PROBLEM DETAILS: Copy the records below verbatim, from the first line through the line containing "SC.camera = cam", inclusive, and output nothing else.

PROVIDED RECORDS:
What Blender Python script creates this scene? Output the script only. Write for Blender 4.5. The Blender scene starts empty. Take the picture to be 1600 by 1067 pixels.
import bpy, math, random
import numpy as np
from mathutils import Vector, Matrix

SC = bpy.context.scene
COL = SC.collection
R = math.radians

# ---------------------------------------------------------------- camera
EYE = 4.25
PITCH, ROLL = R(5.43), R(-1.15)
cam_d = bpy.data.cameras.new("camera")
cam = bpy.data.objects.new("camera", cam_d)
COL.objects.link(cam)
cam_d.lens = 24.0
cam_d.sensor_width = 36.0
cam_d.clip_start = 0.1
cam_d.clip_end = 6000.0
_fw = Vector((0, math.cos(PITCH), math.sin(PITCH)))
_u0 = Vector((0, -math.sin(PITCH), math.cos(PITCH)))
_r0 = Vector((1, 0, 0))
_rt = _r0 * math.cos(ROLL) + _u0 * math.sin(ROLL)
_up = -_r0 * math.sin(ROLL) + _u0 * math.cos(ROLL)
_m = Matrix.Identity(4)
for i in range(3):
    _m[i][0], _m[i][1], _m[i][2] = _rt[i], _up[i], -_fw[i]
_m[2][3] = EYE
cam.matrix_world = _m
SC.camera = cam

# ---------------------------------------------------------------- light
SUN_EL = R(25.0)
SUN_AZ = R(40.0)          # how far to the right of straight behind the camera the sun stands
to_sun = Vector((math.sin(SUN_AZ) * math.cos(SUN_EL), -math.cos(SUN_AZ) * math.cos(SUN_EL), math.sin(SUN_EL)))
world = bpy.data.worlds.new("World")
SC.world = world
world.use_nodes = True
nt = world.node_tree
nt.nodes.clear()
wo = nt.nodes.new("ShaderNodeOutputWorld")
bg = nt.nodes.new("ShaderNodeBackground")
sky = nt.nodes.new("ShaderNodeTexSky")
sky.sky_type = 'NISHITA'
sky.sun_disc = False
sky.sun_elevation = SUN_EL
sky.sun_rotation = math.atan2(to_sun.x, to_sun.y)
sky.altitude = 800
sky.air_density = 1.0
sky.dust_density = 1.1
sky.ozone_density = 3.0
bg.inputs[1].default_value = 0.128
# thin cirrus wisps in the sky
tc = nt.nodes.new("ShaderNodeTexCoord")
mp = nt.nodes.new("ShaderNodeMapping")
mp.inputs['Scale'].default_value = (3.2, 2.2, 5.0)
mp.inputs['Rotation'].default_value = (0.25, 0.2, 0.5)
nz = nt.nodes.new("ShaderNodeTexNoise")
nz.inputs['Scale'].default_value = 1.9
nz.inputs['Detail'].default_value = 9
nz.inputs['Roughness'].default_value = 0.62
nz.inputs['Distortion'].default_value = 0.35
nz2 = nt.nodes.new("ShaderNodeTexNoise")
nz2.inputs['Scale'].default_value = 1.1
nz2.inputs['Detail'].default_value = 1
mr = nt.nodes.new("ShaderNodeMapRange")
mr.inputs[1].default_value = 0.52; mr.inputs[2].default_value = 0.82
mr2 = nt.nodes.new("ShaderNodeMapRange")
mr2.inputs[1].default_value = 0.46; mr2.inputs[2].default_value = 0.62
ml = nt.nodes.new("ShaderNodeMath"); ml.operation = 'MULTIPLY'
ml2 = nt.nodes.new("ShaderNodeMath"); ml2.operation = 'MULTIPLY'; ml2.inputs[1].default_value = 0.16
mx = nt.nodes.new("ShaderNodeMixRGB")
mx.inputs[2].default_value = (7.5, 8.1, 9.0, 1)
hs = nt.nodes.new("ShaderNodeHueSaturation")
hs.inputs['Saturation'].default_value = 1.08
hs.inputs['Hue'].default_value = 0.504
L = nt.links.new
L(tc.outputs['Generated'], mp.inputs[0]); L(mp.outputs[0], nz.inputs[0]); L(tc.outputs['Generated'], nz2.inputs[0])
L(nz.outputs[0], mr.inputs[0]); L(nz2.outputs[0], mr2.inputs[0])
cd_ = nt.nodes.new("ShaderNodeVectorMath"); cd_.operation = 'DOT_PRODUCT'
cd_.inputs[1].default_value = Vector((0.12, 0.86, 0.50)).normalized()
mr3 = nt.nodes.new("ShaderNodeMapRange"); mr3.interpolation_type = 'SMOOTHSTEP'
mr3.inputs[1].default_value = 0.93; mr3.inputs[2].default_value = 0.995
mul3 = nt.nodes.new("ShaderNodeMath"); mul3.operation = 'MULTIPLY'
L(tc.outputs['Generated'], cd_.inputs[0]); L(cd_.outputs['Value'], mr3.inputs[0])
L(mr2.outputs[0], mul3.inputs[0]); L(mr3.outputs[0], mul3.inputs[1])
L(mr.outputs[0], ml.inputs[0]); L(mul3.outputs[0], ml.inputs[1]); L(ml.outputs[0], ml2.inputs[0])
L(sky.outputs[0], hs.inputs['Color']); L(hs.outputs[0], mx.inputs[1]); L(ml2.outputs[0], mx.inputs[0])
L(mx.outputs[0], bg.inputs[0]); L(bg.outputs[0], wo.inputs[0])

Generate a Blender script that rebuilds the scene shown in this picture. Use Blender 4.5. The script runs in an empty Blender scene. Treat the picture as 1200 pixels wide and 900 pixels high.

OUTPUT FOR THIS EXERCISE:
What Blender Python script creates this scene? Output the script only. Write for Blender 4.5. The Blender scene starts empty. Take the picture to be 1600 by 1067 pixels.
import bpy, math, random
import numpy as np
from mathutils import Vector, Matrix

SC = bpy.context.scene
COL = SC.collection
R = math.radians

# ---------------------------------------------------------------- camera
EYE = 4.25
PITCH, ROLL = R(5.43), R(-1.15)
cam_d = bpy.data.cameras.new("camera")
cam = bpy.data.objects.new("camera", cam_d)
COL.objects.link(cam)
cam_d.lens = 24.0
cam_d.sensor_width = 36.0
cam_d.clip_start = 0.1
cam_d.clip_end = 6000.0
_fw = Vector((0, math.cos(PITCH), math.sin(PITCH)))
_u0 = Vector((0, -math.sin(PITCH), math.cos(PITCH)))
_r0 = Vector((1, 0, 0))
_rt = _r0 * math.cos(ROLL) + _u0 * math.sin(ROLL)
_up = -_r0 * math.sin(ROLL) + _u0 * math.cos(ROLL)
_m = Matrix.Identity(4)
for i in range(3):
    _m[i][0], _m[i][1], _m[i][2] = _rt[i], _up[i], -_fw[i]
_m[2][3] = EYE
cam.matrix_world = _m
SC.camera = cam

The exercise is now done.